Among other things, Mr. Turner said, the commission has completed an open space plan and a storm tide pathways mapping project, and is working on an update to the town’s harbor plan and a study of the Edgartown-West Tisbury Road — planning that enables the town to seek grants and move forward on its own projects. The letter also outlined a score of Islandwide planning initiatives in areas including climate change, water quality and housing.
Rumbles of discontent over the MVC have continued in Oak Bluffs, where this week the select board debated whether to put a nonbinding resolution on the annual town meeting warrant this spring, asking voters if they want the town to withdraw from the commission.
Mr. Turner attended the meeting.
But after discussion, the board voted to not put the nonbinding resolution on the warrant.
Select board member Ryan Ruley had asked that the question go before the board for discussion, but at their meeting Tuesday several board members felt that the idea, or at least the timing of it, wasn’t prudent.
“I don’t agree with a lot of their decisions,” said board member Gail Barmakian, speaking of the commission. “That doesn’t mean you do away with it.”
Mr. Ruley told Mr. Turner that he floated the question because of the jumps in budget, which he feared could eventually start eating into town services if left unchecked.
By statute, the six Island towns must pay their commission budget assessments.
The only way to stop paying would be to engage in the lengthy process of pulling out of the commission.
For that, a town would have to petition the state legislature to make changes to the state that authorizes the commission, get a change in the law, and then vote again on the issue at a future town meeting or election.
This process took place in the 1980s, when Oak Bluffs and Edgartown withdrew from the commission for a time, and later returned.

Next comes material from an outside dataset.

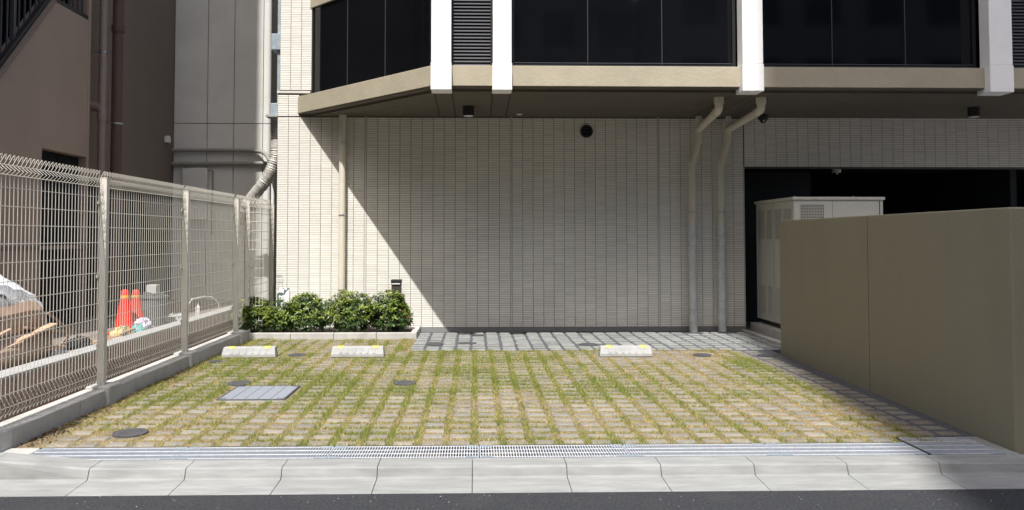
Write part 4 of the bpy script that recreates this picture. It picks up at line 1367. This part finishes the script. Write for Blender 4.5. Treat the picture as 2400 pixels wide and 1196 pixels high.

An article to start the withdrawal process remains on the draft Oak Bluffs warrant. When commission chair Joan Malkin, who also attended the meeting Tuesday, asked if the town planned to take that off the warrant as well, select board member Brian Packish indicated it would likely be withdrawn, given the decision about the nonbinding resolution.
The select board plans to meet to finalize the warrant this month.
Edgartown has placed no articles on its warrant to withdraw from the commission. And despite the concerns, the finance committee did eventually vote to recommend the commission’s budget to town meeting. Speaking to the Gazette by phone this week, Edgartown select board member Arthur Smadbeck agreed there had been anxiety from town officials, but he said it’s their job to scrutinize the budget.
Mr. Smadbeck said that even with the ongoing legal budget debate, trying to pull out seemed to be a permanent solution to a hopefully temporary problem.
“It was a big uptick for this particular year in the legal budget,” he said. “Do I see that continuing? No.”